Gut-Behrami — who was third on Saturday — was happy to leave Beaver Creek with 140 World Cup points as she begins her defense of three crystal globes, including the overall.
“I’m really happy to leave with two podiums,” the Swiss star said after an uncharacteristically sporadic run. She was 16th after the first split, rallied in the second, but lost time again in the third sector before closing with the fastest fourth.
“(It) was a better run on the bottom than the top,” the 33-year-old said.
Having made her World Cup debut as a 16-year-old in Lienz in 2007, Gut-Behrami now finds herself in the position of ageless veteran, a sage skier posting the best results of her career. Last season was her finest yet, with 16 podiums and eight wins.
“I had no idea what was going on and what was expected of me,” she said of her teenage years. “Now, I’m at the end of my career, I have kids at home. It’s different for me, and I’m just trying to enjoy that.”
For the second straight day, Lauren Macuga led the U.S. Ski Team. The Park City native following up her career-best fourth-place finish Saturday with a 12th on Sunday. The 22-year-old said there was “good skiing” throughout but could tell right away “it wasn’t a podium-contending run.”
“I was really late kind of the entire way down,” Macuga said. “I just wasn’t on the line. It’s nice to know if I’d been on it, I think I could have been in there a little more.”
Like Goggia, she said Vonn gave her a few pointers from the bottom.
“She has so much knowledge on all the speed, everything. Just being able to talk to her and ask her all that is really helpful. Her course report definitely helps,” Macuga said. “She has an athlete’s perspective on it, and I mean, I think it elevates our whole team a lot.”
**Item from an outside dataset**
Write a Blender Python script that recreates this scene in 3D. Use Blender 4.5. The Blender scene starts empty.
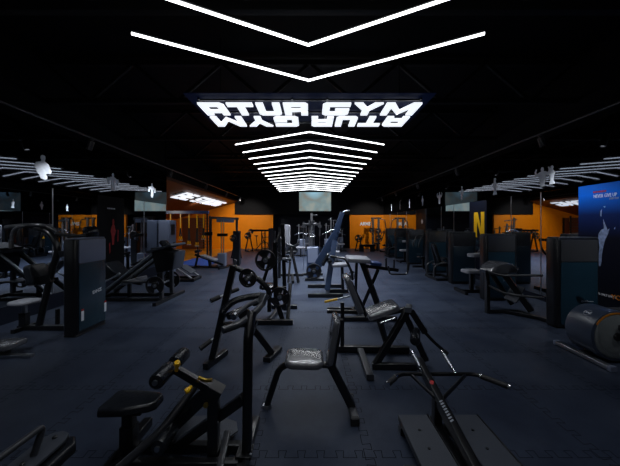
import bpy, math, random
from mathutils import Vector as V, Matrix
random.seed(5)
SC = bpy.context.scene
COL = SC.collection
PI = math.pi
R = math.radians
CAMZ, F, VX, VY = 1.7, 283.0, 311.0, 225.0

def at(px, py, D):
    """point of the room seen at a pixel of the photograph, D metres down the hall"""
    return V(((px - VX) / F * D, D, CAMZ - (py - VY) / F * D))

# ------------------------------------------------------------------ mesh builder
def rrect(w, h, r, seg=4):
    r = min(r, w * .499, h * .499)
    o = []
    for cx, cy, a in ((w/2-r, h/2-r, 0), (-w/2+r, h/2-r, 90), (-w/2+r, -h/2+r, 180), (w/2-r, -h/2+r, 270)):
        for i in range(seg + 1):
            t = R(a + 90 * i / seg)
            o.append((cx + r * math.cos(t), cy + r * math.sin(t)))
    return o

def inset(o, d):
    n = len(o); res = []
    area = sum(o[i][0]*o[(i+1) % n][1] - o[(i+1) % n][0]*o[i][1] for i in range(n))
    s = 1 if area > 0 else -1
    for i in range(n):
        p, c, q = o[i-1], o[i], o[(i+1) % n]
        e1 = V((c[0]-p[0], c[1]-p[1])); e2 = V((q[0]-c[0], q[1]-c[1]))
        if e1.length < 1e-9 or e2.length < 1e-9:
            res.append(c); continue
        n1 = V((-e1.y, e1.x)).normalized(); n2 = V((-e2.y, e2.x)).normalized()
        m = n1 + n2
        k = m.length
        m = n1 if k < 1e-6 else m / k
        dd = d / max(.5, m.dot(n1))
        res.append((c[0] + s*m.x*dd, c[1] + s*m.y*dd))
    return res

class MB:
    def __init__(self):
        self.v = []; self.f = []; self.mi = []
        self.cur = 0; self.soft = False
    def add(self, vs, fs):
        b = len(self.v)
        self.v += [tuple(x) for x in vs]
        self.f += [tuple(b + i for i in f) for f in fs]
        self.mi += [self.cur] * len(fs)
        return self
    def loft(self, rings, cap=True, closed=False):
        n = len(rings[0]); vs = [p for r in rings for p in r]; fs = []
        m = len(rings)
        for k in range(m if closed else m - 1):
            a, b = k * n, ((k + 1) % m) * n
            for i in range(n):
                j = (i + 1) % n
                fs.append((a + i, a + j, b + j, b + i))
        if cap and not closed:
            fs.append(tuple(range(n - 1, -1, -1))); fs.append(tuple((m - 1) * n + i for i in range(n)))
        return self.add(vs, fs)
    def box(self, lo, hi, ch=0.0):
        lo = V(lo); hi = V(hi)
        c = (lo + hi) / 2; s = hi - lo
        return self.extr(rrect(s.x, s.y, max(ch, .0005), 1), (c.x, c.y, lo.z), (1, 0, 0), (0, 1, 0), s.z, ch, 1)
    def extr(self, o, O, U, W, t, bev=0.0, st=3):
        """outline o in the plane O,U,W thickened by t along U x W"""
        O = V(O); U = V(U).normalized(); W = V(W).normalized(); N = U.cross(W).normalized()
        lay = []
        if bev > 0:
            bev = min(bev, t * .49)
            for i in range(st + 1):
                a = PI / 2 * i / st
                lay.append((bev * (1 - math.sin(a)), bev * (1 - math.cos(a))))
            lay += [(d, t - h) for d, h in reversed(lay)]
        else:
            lay = [(0, 0), (0, t)]
        rings = []
        for d, h in lay:
            oo = inset(o, d) if d > 1e-7 else o
            rings.append([O + U * x + W * y + N * h for x, y in oo])
        return self.loft(rings)
    def bar(self, p, q, w=.06, h=None, ch=.006, up=None):
        p = V(p); q = V(q); h = h or w; self.soft = True
        d = (q - p).normalized()
        u = V(up) if up else (V((0, 0, 1)) if abs(d.z) < .95 else V((0, 1, 0)))
        s = d.cross(u).normalized(); u = s.cross(d).normalized()
        a, b, c = w / 2, h / 2, min(ch, w * .3, h * .3)
        o = [(a, b-c), (a-c, b), (-a+c, b), (-a, b-c), (-a, -b+c), (-a+c, -b), (a-c, -b), (a, -b+c)]
        return self.loft([[p + s*x + u*y for x, y in o], [q + s*x + u*y for x, y in o]])
    def tube(self, pts, r=.018, seg=10, fil=.08, cap=True):
        pts = [V(p) for p in pts]
        path = [pts[0]]
        for i in range(1, len(pts) - 1):
            a, b, c = pts[i-1], pts[i], pts[i+1]
            f = min(fil, (a-b).length * .48, (c-b).length * .48)
            p0 = b + (a-b).normalized() * f; p1 = b + (c-b).normalized() * f
            for k in range(6):
                t = k / 5
                path.append(p0*(1-t)**2 + b*2*t*(1-t) + p1*t*t)
        path.append(pts[-1])
        rings = []; n = None
        for i, p in enumerate(path):
            d = (path[min(i+1, len(path)-1)] - path[max(i-1, 0)]).normalized()
            if n is None:
                n = d.orthogonal().normalized()
            else:
                n = (n - d * n.dot(d))
                n = n.normalized() if n.length > 1e-6 else d.orthogonal().normalized()
            b = d.cross(n)
            rr = r[min(i, len(r)-1)] if isinstance(r, (list, tuple)) else r
            rings.append([p + n*math.cos(2*PI*k/seg)*rr + b*math.sin(2*PI*k/seg)*rr for k in range(seg)])
        return self.loft(rings, cap)
    def cyl(self, p, q, r, seg=16):
        return self.tube([p, q], r, seg)
    def lathe(self, prof, O, axis, seg=28, a0=0, a1=2*PI):
        O = V(O); A = V(axis).normalized(); n = A.orthogonal().normalized(); b = A.cross(n)
        full = abs(a1 - a0 - 2*PI) < 1e-6
        cnt = seg if full else seg + 1
        rings = []
        for k in range(cnt):
            t = a0 + (a1 - a0) * k / seg
            e = n*math.cos(t) + b*math.sin(t)
            rings.append([O + e*r + A*z for r, z in prof])
        return self.loft(rings, cap=not full, closed=full)
    def pad(self, c, U, W, w, h, t, r=.05, bev=.02):
        """cushion centred at c: w along U, h along W, thickness t upward (U x W)"""
        U = V(U).normalized(); W = V(W).normalized()
        W = (W - U * U.dot(W)).normalized(); N = U.cross(W)
        return self.extr(rrect(w, h, r), V(c) - N * t / 2, U, W, t, bev)
    def roller(self, p, q, r):
        p = V(p); q = V(q); A = q - p; L = A.length
        b = min(.018, r * .4)
        return self.lathe([(.001, 0), (r-b, 0), (r-b*.3, b*.3), (r, b), (r, L-b), (r-b*.3, L-b*.3), (r-b, L), (.001, L)], p, A, 20)
    def mesh(self, name, off=V((0, 0, 0)), ang=38):
        me = bpy.data.meshes.new(name)
        me.from_pydata([(x - off.x, y - off.y, z - off.z) for x, y, z in self.v], [], self.f)
        for p, m in zip(me.polygons, self.mi):
            p.material_index = m
        me.shade_smooth(); me.set_sharp_from_angle(angle=R(50 if self.soft else ang)); me.update()
        return me

def root_off(o):
    off = V((0, 0, 0))
    while o:
        off += o.location; o = o.parent
    return off

def part(name, mb, mat, parent=None, label=None, kind=None):
    off = root_off(parent) if parent else V((0, 0, 0))
    me = mb.mesh(name, off)
    for m in (mat if isinstance(mat, (list, tuple)) else [mat]):
        me.materials.append(m)
    o = bpy.data.objects.new(name, me); COL.objects.link(o)
    o.parent = parent
    if mb.soft: o.modifiers.new('weighted_normal', 'WEIGHTED_NORMAL').keep_sharp = True
    if label: o['label'] = label
    if kind: o['kind'] = kind
    return o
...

Next weekend, the World Cup travels to St. Moritz, Switzerland, where she earned her first super-G and downhill points.
“So, I know I can ski well there,” she said. “It’s nice everyone had the same advantage here, and I was able to put it out there and show it’s not about the experience. Once I learn these other tracks, I believe I can do what they’re doing, maybe better — we’ll see.”
Goggia made her World Cup comeback after a 10-month injury layoff this weekend. In St. Moritz, Vonn will put on a bib for the first time since 2019.
“I love her,” Goggia said. “I’m excited for her to be on the World Cup, and I’m really surprised that at 40 years old — it’s like me coming back from the injury: She doesn’t think. This is what I love.”